The judgment confirms everyone's worst suspicions. Lloyd's is meant to be an insurance market, yet these were people who had little if any idea of how to quantify or keep track of risk, the very commodity in which it is supposed to be expert. Regulation, too, seemed to be lacking in the extreme.

Mr Justice Phillips has also laid to rest the unfair but still prevalent myth that the names were rich, greedy or both, went into it with their eyes open and should have been aware that they were committed to their last cufflinks.

Lloyd's marketed itself to many ordinary middle income investors in the 1980s on what amounted to a false prospectus, promising regulation where almost none existed. The deception sometimes went deeper, with some syndicates inventing profits in accounts shown to prospective members.

Those tempted in were repaid with negligent underwriting and non-existent supervision of risk. Now the courts have done what Lloyd's failed to do and given aggrieved names their full backing.

Gooda Walker names would be foolish to count their chickens just yet, however. The mooted pounds 500m payout could prove optimistic. For a start, there may be an appeal. It is also not clear how much money the errors and omissions insurers at Lloyd's - and their reinsurers - have available.

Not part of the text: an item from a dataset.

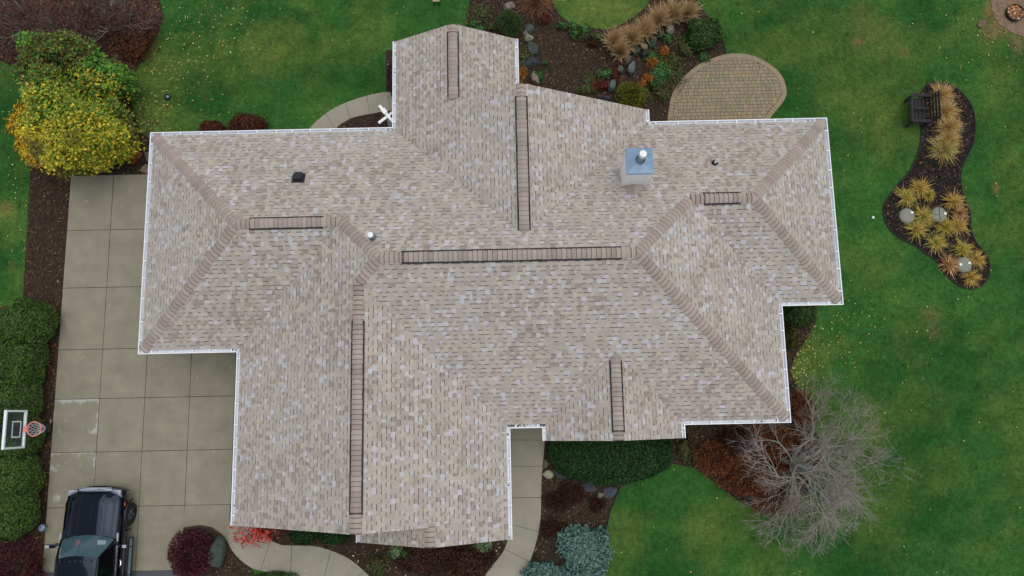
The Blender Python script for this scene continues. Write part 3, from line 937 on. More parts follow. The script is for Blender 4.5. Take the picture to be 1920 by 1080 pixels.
def walkway(name, label, outer, inner, joints, base_mat=True):
    """Slabs between two edges; joints are fractions along both edges."""
    root_poly = outer + inner[::-1]
    root = prism(root_poly, -.08, .008, name, M['joint'], None)
    tag(root, label, 'walkway', kind='structure')

    def at_(c, t):
        f = t * (len(c) - 1); i = min(int(f), len(c) - 2); f -= i
        return (c[i][0] * (1 - f) + c[i + 1][0] * f, c[i][1] * (1 - f) + c[i + 1][1] * f)
    for a, b in zip(joints[:-1], joints[1:]):
        o_ = [at_(outer, a[0] + (b[0] - a[0]) * k / 8) for k in range(9)]
        i_ = [at_(inner, a[1] + (b[1] - a[1]) * k / 8) for k in range(9)]
        # pull the ends in to leave the joint
        c0 = np.mean(o_ + i_, 0)
        pl = [(p[0] + (c0[0] - p[0]) * .014, p[1] + (c0[1] - p[1]) * .014) for p in o_ + i_[::-1]]
        L = math.hypot(o_[0][0] - o_[-1][0], o_[0][1] - o_[-1][1])
        prism(pl, -.06, .034 + random.uniform(-.003, .003), 'slab', M['walk'], root)


no, ni = catmull(NPATH_O, 8, False), catmull(NPATH_I, 8, False)


def frac(c, u, v):
    p = G(u, v)
    d = [math.hypot(p[0] - q[0], p[1] - q[1]) for q in c]
    return d.index(min(d)) / (len(c) - 1)


walkway('back_walkway', 'curved pale concrete walkway behind the north eave', no, ni,
        [(0, 0)] + [(frac(no, *a), frac(ni, *b)) for a, b in (((609, 214), (628, 243)), ((647, 194), (659, 223)), ((687, 181), (694, 215)), ((727, 173), (731, 208)))] + [(1, 1)])
fo = catmull(GP_([(430, 978), (470, 985), (503, 1009), (521, 1018.5), (537, 1022), (587, 1023), (621, 1031.5), (654, 1046.5), (681, 1068), (700, 1090), (722, 1140)]), 8, False)
fi = catmull(GP_([(429.5, 1003), (430, 1022.5), (446, 1045), (467, 1062), (483, 1069), (508, 1073.5), (550, 1080), (590, 1092), (625, 1115), (640, 1160)]), 8, False)
walkway('garage_walkway', 'curved concrete walkway from the driveway past the garage corner', fo, fi,
        [(0, 0)] + [(frac(fo, *a), frac(fi, *b)) for a, b in (((455, 1004), (430, 1022.5)), ((509, 1014), (488, 1069)), ((549, 1022.8), (544, 1079)), ((621, 1032), (602, 1098)), ((684, 1071), (632, 1120)))] + [(1, 1)])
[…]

The effect of yesterday's judgment is to pass the burden of the Gooda Walker losses from names to those who insured Gooda Walker agents against negligence. The problem is thus moved but not removed.

Given that the market as a whole bears responsibility for the failure in supervision that allowed such a destructive spiral of underwriting to develop, there is a powerful case for spreading the burden more widely. A way needs to be found of distributing the pain between victims of negligence and the rest of the members.

Wheels always grind slowly at Lloyd's, but a series of settlement offers to litigating names now seems certain. Since the pot of money is limited, it is hard to see the errors and omissions underwriters coming up with enough to persuade all names to settle.

The last global settlement offer of pounds 1bn, which included pounds 450m from central funds, was rejected by members at an extraordinary meeting, and Lloyd's is wary of trying again. The alternative is scarcely more appealing, however. At a time when the market seems to be turning the corner, it would be forced into a slow and expensive war of attrition.

The obvious and perhaps only realistic solution is for Lloyd's to speed up a settlement by topping it up with a handsome contribution of at least pounds 1bn from the market's central funds, even if that means a general levy.